De La Cruz said he also found it difficult to find mariachi instruments like the vihuela and the guitarrón in the beginning.
The vihuela is a rhythm instrument that resembles a small guitar, and the guitarrón is a bass instrument that looks like a very large guitar.
De La Cruz said La Casa reached out to the Department of Folklore and Ethnomusicology and the Latin American Music Center. It turned out the former of the two departments had several mariachi instruments and was willing to let Perla del Medio Oeste use them. Both groups also came on board to sponsor the band.
The group is comprised of six members, including De La Cruz.
They will perform at 8 p.m. Thursday, March 29, at the Musical Arts Center; 6 p.m. Friday, March 30, at the Neal-Marshall Black Culture Center; and 5 p.m. Friday, April 20, at the Mathers Museum of World Cultures.

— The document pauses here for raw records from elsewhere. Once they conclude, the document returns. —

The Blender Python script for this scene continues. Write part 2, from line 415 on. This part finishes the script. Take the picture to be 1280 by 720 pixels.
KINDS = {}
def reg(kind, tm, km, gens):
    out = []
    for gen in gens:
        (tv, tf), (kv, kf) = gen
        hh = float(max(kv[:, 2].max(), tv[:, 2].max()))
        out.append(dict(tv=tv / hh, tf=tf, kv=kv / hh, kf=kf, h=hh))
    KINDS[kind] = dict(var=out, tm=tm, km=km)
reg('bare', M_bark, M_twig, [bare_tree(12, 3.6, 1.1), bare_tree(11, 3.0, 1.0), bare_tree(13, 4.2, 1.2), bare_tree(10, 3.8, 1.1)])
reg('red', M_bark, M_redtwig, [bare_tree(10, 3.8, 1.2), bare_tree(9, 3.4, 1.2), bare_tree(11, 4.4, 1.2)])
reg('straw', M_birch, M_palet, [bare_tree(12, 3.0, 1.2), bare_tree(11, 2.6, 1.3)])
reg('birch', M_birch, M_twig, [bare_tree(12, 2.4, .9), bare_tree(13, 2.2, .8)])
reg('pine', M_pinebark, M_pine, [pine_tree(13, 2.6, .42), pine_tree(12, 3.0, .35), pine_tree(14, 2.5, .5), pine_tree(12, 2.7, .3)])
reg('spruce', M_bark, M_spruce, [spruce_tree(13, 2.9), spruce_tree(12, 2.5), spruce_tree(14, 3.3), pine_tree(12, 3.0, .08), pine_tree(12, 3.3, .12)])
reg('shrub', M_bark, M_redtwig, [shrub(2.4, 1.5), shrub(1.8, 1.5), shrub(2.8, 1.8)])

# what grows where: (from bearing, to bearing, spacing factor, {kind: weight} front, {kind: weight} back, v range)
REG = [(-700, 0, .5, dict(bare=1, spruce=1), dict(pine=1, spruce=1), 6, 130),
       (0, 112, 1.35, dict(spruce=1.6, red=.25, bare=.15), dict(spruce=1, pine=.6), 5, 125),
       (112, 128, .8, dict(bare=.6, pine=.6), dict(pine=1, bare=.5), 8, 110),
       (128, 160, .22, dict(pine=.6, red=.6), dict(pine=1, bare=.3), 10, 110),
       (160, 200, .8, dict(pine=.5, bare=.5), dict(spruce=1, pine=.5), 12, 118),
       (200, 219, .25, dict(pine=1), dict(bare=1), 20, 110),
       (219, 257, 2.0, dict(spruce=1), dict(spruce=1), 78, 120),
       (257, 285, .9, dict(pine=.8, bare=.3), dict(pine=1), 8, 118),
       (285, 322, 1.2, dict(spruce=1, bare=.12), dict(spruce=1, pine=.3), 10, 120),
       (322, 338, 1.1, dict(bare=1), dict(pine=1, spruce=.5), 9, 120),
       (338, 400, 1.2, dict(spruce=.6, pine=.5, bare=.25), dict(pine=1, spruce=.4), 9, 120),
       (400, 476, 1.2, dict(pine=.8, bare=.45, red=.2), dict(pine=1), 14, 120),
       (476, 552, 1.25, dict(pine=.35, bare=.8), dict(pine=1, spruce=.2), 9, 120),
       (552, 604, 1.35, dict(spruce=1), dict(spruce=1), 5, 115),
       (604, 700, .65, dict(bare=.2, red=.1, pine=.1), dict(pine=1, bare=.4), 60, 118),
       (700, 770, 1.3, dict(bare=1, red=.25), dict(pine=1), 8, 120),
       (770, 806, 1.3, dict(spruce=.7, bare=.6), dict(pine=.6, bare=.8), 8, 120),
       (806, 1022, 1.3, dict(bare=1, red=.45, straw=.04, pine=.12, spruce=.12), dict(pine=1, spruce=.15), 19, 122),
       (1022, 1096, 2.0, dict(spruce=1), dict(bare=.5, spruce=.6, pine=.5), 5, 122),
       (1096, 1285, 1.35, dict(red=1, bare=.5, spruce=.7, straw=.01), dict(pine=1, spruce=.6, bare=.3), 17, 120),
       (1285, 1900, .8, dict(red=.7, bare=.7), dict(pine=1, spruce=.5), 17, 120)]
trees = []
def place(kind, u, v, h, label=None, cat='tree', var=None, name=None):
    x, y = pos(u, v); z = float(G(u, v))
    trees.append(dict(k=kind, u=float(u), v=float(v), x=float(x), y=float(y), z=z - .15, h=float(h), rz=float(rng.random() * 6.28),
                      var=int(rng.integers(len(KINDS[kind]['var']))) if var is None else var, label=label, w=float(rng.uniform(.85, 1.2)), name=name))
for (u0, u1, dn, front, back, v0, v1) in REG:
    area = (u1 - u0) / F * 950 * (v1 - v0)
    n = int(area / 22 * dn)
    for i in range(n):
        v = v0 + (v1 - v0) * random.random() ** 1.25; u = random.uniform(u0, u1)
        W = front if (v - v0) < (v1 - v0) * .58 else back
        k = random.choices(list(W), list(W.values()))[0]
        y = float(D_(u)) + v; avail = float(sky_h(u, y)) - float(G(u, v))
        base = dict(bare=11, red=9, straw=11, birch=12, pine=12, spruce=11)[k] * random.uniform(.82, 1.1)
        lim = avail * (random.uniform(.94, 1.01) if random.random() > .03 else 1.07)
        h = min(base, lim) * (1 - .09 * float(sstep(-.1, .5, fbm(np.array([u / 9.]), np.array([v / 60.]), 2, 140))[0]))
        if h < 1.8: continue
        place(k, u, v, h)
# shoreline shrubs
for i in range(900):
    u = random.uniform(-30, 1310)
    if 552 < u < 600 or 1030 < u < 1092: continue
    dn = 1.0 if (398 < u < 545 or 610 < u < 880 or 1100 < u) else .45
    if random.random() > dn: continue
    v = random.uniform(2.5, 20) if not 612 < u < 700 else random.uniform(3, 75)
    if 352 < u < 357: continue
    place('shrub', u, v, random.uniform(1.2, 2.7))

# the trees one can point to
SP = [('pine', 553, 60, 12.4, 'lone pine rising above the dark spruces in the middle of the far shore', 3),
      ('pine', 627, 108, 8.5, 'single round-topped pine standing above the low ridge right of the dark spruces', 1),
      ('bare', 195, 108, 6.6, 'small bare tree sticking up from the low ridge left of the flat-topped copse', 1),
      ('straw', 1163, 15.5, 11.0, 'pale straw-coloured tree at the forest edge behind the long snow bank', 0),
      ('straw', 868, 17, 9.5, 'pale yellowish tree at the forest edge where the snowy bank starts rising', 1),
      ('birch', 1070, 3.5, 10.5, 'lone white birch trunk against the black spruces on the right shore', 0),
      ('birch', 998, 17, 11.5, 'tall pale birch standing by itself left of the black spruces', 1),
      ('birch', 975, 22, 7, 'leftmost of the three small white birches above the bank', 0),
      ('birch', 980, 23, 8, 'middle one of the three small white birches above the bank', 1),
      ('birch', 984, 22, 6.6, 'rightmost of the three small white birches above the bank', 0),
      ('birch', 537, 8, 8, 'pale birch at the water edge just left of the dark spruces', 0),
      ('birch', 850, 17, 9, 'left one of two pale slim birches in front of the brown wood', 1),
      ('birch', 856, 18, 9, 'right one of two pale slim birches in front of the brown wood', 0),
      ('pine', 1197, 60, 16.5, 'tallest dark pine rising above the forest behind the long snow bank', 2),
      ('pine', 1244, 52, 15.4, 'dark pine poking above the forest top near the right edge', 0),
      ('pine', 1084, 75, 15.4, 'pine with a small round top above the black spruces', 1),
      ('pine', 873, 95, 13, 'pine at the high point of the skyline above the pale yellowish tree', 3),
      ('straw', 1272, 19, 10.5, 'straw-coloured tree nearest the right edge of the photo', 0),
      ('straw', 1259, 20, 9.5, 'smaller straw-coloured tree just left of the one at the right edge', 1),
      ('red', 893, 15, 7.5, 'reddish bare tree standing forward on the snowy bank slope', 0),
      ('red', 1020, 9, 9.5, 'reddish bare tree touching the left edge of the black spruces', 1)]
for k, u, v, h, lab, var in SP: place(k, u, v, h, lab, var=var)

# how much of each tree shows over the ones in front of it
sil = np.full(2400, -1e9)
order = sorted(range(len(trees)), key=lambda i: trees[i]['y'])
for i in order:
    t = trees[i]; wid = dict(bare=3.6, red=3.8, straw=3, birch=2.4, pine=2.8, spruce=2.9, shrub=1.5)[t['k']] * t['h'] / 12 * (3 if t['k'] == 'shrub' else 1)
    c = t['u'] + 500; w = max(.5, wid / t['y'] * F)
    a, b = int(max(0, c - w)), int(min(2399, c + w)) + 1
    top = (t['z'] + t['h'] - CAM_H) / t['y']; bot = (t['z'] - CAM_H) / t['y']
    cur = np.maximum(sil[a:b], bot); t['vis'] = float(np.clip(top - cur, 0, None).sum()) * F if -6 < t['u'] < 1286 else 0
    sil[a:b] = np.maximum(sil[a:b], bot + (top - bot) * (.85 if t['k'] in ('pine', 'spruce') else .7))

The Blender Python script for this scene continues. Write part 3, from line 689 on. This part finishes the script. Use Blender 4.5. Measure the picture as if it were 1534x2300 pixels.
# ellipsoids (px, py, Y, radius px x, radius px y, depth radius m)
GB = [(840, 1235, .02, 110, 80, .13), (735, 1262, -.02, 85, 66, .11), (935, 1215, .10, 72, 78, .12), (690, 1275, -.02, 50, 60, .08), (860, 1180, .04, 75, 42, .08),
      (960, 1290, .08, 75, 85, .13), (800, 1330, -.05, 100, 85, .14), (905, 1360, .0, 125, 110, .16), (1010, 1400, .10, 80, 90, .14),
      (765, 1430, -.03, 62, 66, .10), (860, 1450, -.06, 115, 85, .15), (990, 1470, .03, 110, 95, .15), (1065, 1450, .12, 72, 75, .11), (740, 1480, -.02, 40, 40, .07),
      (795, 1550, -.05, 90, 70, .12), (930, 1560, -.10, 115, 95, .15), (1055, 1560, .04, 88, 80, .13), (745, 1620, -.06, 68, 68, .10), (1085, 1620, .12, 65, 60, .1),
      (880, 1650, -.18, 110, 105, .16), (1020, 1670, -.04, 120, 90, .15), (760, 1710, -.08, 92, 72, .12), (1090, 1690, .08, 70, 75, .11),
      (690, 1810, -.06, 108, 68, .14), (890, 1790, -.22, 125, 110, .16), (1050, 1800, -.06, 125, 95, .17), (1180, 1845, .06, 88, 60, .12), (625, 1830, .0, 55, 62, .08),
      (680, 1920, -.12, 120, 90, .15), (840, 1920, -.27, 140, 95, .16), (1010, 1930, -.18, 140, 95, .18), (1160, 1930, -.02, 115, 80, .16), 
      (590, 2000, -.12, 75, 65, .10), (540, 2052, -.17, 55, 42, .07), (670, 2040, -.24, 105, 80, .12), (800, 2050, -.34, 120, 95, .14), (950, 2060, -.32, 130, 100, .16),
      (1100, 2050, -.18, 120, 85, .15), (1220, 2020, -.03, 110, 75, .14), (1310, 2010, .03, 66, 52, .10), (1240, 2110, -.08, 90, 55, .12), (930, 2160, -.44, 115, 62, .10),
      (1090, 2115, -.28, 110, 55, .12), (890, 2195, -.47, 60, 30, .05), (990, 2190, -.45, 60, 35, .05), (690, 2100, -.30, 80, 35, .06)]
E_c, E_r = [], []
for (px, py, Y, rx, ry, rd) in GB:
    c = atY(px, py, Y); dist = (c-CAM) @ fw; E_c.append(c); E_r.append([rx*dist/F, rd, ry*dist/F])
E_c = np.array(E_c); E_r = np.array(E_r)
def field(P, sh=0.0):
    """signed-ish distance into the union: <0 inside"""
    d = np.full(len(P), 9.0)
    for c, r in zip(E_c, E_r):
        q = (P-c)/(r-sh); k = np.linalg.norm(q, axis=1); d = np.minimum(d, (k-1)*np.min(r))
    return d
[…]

Lillian Casillas-Origel, director of La Casa, said the mariachi group is important for the Bloomington community because it gives face to the Latino community and it also provides an opportunity for Latinos and non-Latinos to come together.
“The most beautiful thing that I saw from starting the group was that we had a Muslim member, a Canadian member, a Korean-American member, a person from Panama, a guy from Mexico," De La Cruz said. "And it was probably the most diverse mariachi in the world that day."